• Your objective:
Retype all of the data. Every line must match exactly.
--
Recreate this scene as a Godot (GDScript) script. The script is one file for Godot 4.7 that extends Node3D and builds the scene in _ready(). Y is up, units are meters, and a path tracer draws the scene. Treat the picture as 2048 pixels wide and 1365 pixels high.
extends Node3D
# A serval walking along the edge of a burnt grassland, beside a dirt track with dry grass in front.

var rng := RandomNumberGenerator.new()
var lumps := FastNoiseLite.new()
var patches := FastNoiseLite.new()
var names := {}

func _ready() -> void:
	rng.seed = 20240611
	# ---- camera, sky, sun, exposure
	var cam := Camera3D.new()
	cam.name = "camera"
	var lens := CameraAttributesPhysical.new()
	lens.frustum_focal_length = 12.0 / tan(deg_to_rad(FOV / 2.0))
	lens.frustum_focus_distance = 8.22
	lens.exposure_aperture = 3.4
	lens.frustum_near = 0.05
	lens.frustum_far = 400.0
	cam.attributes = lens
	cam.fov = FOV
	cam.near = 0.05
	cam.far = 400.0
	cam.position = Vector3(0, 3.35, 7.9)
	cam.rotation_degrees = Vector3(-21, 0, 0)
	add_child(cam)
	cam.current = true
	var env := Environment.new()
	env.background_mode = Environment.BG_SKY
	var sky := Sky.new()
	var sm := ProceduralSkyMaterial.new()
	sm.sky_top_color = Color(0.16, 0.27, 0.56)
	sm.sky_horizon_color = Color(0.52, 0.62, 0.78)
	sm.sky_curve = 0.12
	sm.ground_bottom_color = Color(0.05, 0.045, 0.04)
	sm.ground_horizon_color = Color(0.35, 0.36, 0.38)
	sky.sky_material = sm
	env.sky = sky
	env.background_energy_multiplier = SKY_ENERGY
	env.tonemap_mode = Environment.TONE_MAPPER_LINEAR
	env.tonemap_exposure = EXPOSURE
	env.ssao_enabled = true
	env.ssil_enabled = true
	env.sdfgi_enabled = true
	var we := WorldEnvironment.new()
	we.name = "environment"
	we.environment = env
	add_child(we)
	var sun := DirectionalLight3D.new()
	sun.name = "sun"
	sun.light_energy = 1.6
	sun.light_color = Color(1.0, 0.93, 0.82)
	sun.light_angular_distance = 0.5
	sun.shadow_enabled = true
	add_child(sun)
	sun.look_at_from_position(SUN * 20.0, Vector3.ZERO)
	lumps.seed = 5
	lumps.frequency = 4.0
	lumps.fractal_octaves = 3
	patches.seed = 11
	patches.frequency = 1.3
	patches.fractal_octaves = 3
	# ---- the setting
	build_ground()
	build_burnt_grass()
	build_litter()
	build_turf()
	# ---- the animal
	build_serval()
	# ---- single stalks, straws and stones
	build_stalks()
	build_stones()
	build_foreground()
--
• In response:
Recreate this scene as a Godot (GDScript) script. The script is one file for Godot 4.7 that extends Node3D and builds the scene in _ready(). Y is up, units are meters, and a path tracer draws the scene. Treat the picture as 2048 pixels wide and 1365 pixels high.
extends Node3D
# A serval walking along the edge of a burnt grassland, beside a dirt track with dry grass in front.

var rng := RandomNumberGenerator.new()
var lumps := FastNoiseLite.new()
var patches := FastNoiseLite.new()
var names := {}

func _ready() -> void:
	rng.seed = 20240611
	# ---- camera, sky, sun, exposure
	var cam := Camera3D.new()
	cam.name = "camera"
	var lens := CameraAttributesPhysical.new()
	lens.frustum_focal_length = 12.0 / tan(deg_to_rad(FOV / 2.0))
	lens.frustum_focus_distance = 8.22
	lens.exposure_aperture = 3.4
	lens.frustum_near = 0.05
	lens.frustum_far = 400.0
	cam.attributes = lens
	cam.fov = FOV
	cam.near = 0.05
	cam.far = 400.0
	cam.position = Vector3(0, 3.35, 7.9)
	cam.rotation_degrees = Vector3(-21, 0, 0)
	add_child(cam)
	cam.current = true
	var env := Environment.new()
	env.background_mode = Environment.BG_SKY
	var sky := Sky.new()
	var sm := ProceduralSkyMaterial.new()
	sm.sky_top_color = Color(0.16, 0.27, 0.56)
	sm.sky_horizon_color = Color(0.52, 0.62, 0.78)
	sm.sky_curve = 0.12
	sm.ground_bottom_color = Color(0.05, 0.045, 0.04)
	sm.ground_horizon_color = Color(0.35, 0.36, 0.38)
	sky.sky_material = sm
	env.sky = sky
	env.background_energy_multiplier = SKY_ENERGY
	env.tonemap_mode = Environment.TONE_MAPPER_LINEAR
	env.tonemap_exposure = EXPOSURE
	env.ssao_enabled = true
	env.ssil_enabled = true
	env.sdfgi_enabled = true
	var we := WorldEnvironment.new()
	we.name = "environment"
	we.environment = env
	add_child(we)
	var sun := DirectionalLight3D.new()
	sun.name = "sun"
	sun.light_energy = 1.6
	sun.light_color = Color(1.0, 0.93, 0.82)
	sun.light_angular_distance = 0.5
	sun.shadow_enabled = true
	add_child(sun)
	sun.look_at_from_position(SUN * 20.0, Vector3.ZERO)
	lumps.seed = 5
	lumps.frequency = 4.0
	lumps.fractal_octaves = 3
	patches.seed = 11
	patches.frequency = 1.3
	patches.fractal_octaves = 3
	# ---- the setting
	build_ground()
	build_burnt_grass()
	build_litter()
	build_turf()
	# ---- the animal
	build_serval()
	# ---- single stalks, straws and stones
	build_stalks()
	build_stones()
	build_foreground()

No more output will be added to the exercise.